** Start of Provided data **
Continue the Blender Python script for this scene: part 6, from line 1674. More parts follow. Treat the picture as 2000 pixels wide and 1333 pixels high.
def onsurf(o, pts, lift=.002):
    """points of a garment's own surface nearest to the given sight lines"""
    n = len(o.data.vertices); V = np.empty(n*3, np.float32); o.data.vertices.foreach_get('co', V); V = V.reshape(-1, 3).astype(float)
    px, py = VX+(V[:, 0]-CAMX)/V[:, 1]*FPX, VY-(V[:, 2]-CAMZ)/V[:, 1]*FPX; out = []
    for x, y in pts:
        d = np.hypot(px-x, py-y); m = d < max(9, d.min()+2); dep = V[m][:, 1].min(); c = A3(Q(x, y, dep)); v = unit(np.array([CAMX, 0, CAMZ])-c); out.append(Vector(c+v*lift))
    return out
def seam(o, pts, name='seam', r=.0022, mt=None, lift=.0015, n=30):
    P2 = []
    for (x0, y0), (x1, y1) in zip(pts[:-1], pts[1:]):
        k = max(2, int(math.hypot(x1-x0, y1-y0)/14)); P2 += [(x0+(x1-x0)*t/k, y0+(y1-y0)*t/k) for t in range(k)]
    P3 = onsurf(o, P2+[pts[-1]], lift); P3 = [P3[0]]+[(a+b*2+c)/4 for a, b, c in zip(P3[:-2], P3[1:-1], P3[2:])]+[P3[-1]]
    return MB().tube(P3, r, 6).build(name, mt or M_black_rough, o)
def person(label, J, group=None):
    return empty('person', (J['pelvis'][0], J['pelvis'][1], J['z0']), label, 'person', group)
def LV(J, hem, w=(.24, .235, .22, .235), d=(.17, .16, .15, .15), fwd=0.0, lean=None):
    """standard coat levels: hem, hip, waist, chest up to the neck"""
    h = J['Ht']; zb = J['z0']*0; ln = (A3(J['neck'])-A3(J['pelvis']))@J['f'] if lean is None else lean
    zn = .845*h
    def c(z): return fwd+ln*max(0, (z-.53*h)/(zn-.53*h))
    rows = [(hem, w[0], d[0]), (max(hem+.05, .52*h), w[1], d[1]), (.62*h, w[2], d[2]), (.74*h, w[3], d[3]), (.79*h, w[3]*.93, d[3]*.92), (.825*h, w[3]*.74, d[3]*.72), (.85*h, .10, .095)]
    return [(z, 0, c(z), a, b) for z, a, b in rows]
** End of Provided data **
Extract all of the data above without altering anything.

Reply to the exercise ::
Continue the Blender Python script for this scene: part 6, from line 1674. More parts follow. Treat the picture as 2000 pixels wide and 1333 pixels high.
def onsurf(o, pts, lift=.002):
    """points of a garment's own surface nearest to the given sight lines"""
    n = len(o.data.vertices); V = np.empty(n*3, np.float32); o.data.vertices.foreach_get('co', V); V = V.reshape(-1, 3).astype(float)
    px, py = VX+(V[:, 0]-CAMX)/V[:, 1]*FPX, VY-(V[:, 2]-CAMZ)/V[:, 1]*FPX; out = []
    for x, y in pts:
        d = np.hypot(px-x, py-y); m = d < max(9, d.min()+2); dep = V[m][:, 1].min(); c = A3(Q(x, y, dep)); v = unit(np.array([CAMX, 0, CAMZ])-c); out.append(Vector(c+v*lift))
    return out
def seam(o, pts, name='seam', r=.0022, mt=None, lift=.0015, n=30):
    P2 = []
    for (x0, y0), (x1, y1) in zip(pts[:-1], pts[1:]):
        k = max(2, int(math.hypot(x1-x0, y1-y0)/14)); P2 += [(x0+(x1-x0)*t/k, y0+(y1-y0)*t/k) for t in range(k)]
    P3 = onsurf(o, P2+[pts[-1]], lift); P3 = [P3[0]]+[(a+b*2+c)/4 for a, b, c in zip(P3[:-2], P3[1:-1], P3[2:])]+[P3[-1]]
    return MB().tube(P3, r, 6).build(name, mt or M_black_rough, o)
def person(label, J, group=None):
    return empty('person', (J['pelvis'][0], J['pelvis'][1], J['z0']), label, 'person', group)
def LV(J, hem, w=(.24, .235, .22, .235), d=(.17, .16, .15, .15), fwd=0.0, lean=None):
    """standard coat levels: hem, hip, waist, chest up to the neck"""
    h = J['Ht']; zb = J['z0']*0; ln = (A3(J['neck'])-A3(J['pelvis']))@J['f'] if lean is None else lean
    zn = .845*h
    def c(z): return fwd+ln*max(0, (z-.53*h)/(zn-.53*h))
    rows = [(hem, w[0], d[0]), (max(hem+.05, .52*h), w[1], d[1]), (.62*h, w[2], d[2]), (.74*h, w[3], d[3]), (.79*h, w[3]*.93, d[3]*.92), (.825*h, w[3]*.74, d[3]*.72), (.85*h, .10, .095)]
    return [(z, 0, c(z), a, b) for z, a, b in rows]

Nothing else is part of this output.